Only in Dark the Light


“Only in silence the word,

only in dark the light,

only in dying life:

bright the hawk’s flight

on the empty sky.”

-Ursula K. LeGuin

This is a bronze sword I made for the upcoming exhibition, “The Sword- Form and Thought” at the Deutsches Klingenmuseum in Solingen Germany. It is one of four swords in a part of the exhibit called Xiphos: penetrating light. Four other smiths and I were invited to create contemporary sword artifacts which explored the idea of penetrating light.

Here is a slideshow of the making of this sword. Thanks to Green Foundry for casting the blade and hilt scales.

When co-curator Peter Johnsson described the idea to me, one of my first thoughts was Ursula LeGuin’s poem “Only in Silence the Word”, which describes the relationship between apparent opposites. I made this sword as an exploration of the idea that darkness is the context in which light exists — one implies the other. It seemed to me that the best representation of both light penetrating darkness and the integral relationship between light and darkness, was to cast a bronze sword. The bronze penetrates the darkness of the mold as a glowing liquid, matter that is light incarnate. The mold shapes the liquid bronze into a sword just as darkness gives context to light.

I was partly inspired by the huge Bronze Age swords which may have been altars. There is one at the British Museum as wide as a man’s chest, as long as his legs, with no hilt. I wanted to make a sword that pushes the boundaries of size, a sword for an oak-skinned Bronze Age hero, a sword which holds the spirit of light in its pommel, is sharp and balanced, its blade a golden line of intent.

The opening of the exhibit will be on September 25th 2015, for more info have a look here The Sword – Form and Thought. I hope to see you there!




facebooktwittergoogle_plusredditpinterestlinkedintumblrmailby feather
facebooktwittergoogle_plusrssyoutubeby feather

Jake Powning

Jake is a professional swordsmith, artist, and writer who explores the strange place where traditional culture and the land meet.


  1. Jake, I just had a look at your pictures and had to reply. Absolutely outstanding and very beautiful. The skill and commitment to perfection in this creation, and in your other works, is what keeps me going as a collector. While this is not my particular field of interest, I just can’t help being astounded by your sword. I am into the 6th-7th cent Swedish period (see Vince Evans Ultuna) and am a member of Wulfheodenas although I live in B.C. Yours, and other artists such as Vince, Petr F., Peter J. and Robert M. keep me interested in such a fantastic hobby. Congratulation Jake and I hope I will see many more incredible creations from you.
    All the best, Peter.

    • Thanks very much Peter. It’s an honour to be spoken of in such august company, and I appreciate you taking the time to pay me a compliment, it means a lot.

  2. Good heavens that thing is gorgeous. Absolutely stunningly gorgeous.

  3. Three cheers amigo!
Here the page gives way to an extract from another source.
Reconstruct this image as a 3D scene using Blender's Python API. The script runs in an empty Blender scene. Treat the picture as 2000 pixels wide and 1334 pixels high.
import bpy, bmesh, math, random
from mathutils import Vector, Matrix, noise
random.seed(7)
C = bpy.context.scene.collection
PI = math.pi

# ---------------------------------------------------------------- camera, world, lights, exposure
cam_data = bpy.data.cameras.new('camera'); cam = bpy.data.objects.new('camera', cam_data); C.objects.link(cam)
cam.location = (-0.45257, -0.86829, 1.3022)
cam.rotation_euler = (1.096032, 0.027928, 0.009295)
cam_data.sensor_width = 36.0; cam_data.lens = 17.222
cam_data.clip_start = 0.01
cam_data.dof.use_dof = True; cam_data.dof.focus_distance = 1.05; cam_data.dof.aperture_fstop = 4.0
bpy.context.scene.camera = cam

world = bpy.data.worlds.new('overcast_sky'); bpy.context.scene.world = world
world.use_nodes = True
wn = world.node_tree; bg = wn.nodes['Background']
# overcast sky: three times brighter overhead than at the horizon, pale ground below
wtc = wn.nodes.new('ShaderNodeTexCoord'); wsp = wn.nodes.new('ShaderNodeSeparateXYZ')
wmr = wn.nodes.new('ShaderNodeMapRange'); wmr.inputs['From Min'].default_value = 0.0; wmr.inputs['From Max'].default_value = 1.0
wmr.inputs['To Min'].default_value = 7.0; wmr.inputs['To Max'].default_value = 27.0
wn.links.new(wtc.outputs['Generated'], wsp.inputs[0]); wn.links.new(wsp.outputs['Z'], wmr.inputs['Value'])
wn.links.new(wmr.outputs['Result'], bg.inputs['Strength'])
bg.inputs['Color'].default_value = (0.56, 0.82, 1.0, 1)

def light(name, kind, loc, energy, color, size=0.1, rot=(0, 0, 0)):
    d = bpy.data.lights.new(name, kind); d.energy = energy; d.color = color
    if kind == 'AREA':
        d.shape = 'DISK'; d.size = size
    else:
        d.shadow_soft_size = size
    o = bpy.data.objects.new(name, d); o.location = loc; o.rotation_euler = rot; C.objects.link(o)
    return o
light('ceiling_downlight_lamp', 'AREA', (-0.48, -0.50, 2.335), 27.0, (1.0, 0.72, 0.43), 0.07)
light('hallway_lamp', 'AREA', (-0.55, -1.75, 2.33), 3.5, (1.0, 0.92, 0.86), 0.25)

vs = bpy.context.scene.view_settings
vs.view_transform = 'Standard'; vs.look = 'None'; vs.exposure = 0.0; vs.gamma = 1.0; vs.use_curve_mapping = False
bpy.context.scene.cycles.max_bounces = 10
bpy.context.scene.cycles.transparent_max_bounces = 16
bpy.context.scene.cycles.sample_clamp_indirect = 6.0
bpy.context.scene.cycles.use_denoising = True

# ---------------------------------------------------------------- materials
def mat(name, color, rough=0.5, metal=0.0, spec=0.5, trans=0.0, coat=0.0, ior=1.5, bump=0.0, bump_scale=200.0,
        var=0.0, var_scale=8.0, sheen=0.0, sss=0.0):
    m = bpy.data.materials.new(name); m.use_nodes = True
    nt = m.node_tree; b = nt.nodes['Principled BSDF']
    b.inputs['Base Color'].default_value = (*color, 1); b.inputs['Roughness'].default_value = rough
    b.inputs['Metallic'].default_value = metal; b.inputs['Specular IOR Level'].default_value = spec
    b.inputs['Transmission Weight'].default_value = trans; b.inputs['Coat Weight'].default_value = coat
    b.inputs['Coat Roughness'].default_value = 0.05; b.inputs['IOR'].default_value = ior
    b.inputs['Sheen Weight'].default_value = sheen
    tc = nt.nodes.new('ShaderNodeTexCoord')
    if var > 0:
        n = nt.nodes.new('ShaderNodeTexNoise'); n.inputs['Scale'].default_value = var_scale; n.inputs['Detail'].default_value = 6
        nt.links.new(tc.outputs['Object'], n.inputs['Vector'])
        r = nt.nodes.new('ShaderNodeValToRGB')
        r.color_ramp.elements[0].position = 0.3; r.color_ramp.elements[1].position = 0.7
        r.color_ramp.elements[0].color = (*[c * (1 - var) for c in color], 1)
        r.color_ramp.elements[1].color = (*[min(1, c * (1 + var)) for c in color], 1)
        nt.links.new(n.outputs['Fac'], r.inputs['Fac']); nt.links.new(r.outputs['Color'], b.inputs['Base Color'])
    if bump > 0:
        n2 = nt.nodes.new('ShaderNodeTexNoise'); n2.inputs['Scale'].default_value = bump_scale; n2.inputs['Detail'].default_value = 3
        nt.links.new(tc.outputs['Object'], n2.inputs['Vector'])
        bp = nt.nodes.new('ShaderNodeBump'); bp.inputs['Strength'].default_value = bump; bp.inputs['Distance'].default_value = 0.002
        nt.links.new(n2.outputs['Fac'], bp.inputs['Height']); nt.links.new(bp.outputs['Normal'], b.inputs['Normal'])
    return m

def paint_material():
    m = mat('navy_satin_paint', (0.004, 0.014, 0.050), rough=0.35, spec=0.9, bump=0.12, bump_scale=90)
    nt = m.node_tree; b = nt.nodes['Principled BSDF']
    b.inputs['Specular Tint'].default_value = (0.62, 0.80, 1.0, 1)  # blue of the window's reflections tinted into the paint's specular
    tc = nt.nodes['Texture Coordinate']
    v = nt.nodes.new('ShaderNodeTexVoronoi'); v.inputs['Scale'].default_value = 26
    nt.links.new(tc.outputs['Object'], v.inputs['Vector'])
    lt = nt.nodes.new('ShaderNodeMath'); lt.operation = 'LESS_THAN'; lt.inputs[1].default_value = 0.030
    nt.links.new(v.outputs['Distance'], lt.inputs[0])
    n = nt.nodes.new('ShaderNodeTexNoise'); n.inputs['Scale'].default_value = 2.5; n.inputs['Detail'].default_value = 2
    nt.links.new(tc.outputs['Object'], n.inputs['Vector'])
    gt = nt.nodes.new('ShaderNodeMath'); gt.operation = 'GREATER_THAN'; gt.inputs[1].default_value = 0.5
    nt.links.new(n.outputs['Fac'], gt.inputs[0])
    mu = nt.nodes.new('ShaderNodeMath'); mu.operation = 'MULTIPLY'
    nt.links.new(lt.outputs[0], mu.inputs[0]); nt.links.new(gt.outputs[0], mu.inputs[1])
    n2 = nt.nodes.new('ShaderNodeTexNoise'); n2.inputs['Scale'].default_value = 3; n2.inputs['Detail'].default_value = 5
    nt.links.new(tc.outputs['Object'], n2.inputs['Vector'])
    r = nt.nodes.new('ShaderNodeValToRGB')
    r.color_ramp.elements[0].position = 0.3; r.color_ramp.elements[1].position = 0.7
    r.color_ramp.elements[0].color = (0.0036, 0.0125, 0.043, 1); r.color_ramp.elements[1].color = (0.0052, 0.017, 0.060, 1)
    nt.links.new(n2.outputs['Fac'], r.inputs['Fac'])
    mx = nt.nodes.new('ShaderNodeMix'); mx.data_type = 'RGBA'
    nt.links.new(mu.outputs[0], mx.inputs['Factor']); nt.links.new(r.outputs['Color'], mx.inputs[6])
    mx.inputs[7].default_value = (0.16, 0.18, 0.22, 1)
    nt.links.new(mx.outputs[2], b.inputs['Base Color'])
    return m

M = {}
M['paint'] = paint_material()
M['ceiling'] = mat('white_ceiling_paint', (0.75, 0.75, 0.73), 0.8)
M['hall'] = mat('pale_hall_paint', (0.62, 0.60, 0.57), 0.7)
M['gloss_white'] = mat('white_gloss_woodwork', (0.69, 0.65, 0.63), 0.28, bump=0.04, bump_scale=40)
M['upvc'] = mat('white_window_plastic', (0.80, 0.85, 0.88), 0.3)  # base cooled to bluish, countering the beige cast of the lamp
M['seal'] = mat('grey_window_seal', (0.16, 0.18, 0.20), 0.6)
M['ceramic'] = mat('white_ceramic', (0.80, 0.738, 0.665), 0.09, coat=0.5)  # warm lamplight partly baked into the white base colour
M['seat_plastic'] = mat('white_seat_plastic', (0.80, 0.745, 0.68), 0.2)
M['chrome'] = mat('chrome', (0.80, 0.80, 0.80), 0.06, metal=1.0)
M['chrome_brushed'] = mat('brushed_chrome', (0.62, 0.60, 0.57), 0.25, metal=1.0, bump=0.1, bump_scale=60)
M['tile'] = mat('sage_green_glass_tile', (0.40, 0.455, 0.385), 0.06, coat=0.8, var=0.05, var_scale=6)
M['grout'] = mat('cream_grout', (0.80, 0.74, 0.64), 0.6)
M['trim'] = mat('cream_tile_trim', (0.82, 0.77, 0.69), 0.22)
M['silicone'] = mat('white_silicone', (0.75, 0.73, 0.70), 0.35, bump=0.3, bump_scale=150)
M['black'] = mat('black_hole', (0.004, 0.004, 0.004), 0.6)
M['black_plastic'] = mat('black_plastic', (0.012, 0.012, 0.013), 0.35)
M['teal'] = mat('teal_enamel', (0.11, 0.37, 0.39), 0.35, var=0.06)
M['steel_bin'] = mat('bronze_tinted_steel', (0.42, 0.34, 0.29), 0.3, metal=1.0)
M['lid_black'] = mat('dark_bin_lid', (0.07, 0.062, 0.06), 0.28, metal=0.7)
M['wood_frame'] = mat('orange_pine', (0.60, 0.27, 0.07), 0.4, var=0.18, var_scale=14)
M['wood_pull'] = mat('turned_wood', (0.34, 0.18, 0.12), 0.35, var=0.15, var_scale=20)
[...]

Great work as per.
    I studies your changed your mind with that central spine? Seems to me you went for a Boromir sword double fuller at the end..why was that just decided it didn’t look right the other way? I prefer the way youve done it in any case. Anyway..congrats!
    I will be spending this weekend with Chris Levatino (Bronze sword maker) on Staten Island. We will be making something special as a kickstarter reward for Paul Bolgers “Hound” backers over the next few months. At last I will get a chance to do some bronze casting myself..excited! 🙂 Cheers again! Owen Bright/AKA Eoghan Flynn.

  4. Dear sir:

    You don’t know me, I’m just someone that profoundly loves swords.

    I just want to say that this sword, this work of art, is one of the most beautiful I have ever seen.

    I can only stand in awe of it, of its beauty and in front of all the work that is behind such outstanding sword.

  5. hi Jake,

    stumbled on your page from another website (fb)
    your work is amazing mate .

  6. Your work is achingly beautiful! Totally inspiring.

  7. Jake, when introducing a friend with a newly discovered interest in swords to the various makers in the industry, I pulled up your website to showcase ‘one of the best, most artistic sword makers in the world.’ THIS is why your name came to mind with that description. Of course, it’s hard for anything to rival Du Sith…. but the spirit behind this blade is as profound as the beauty of its result. Job well done, sir.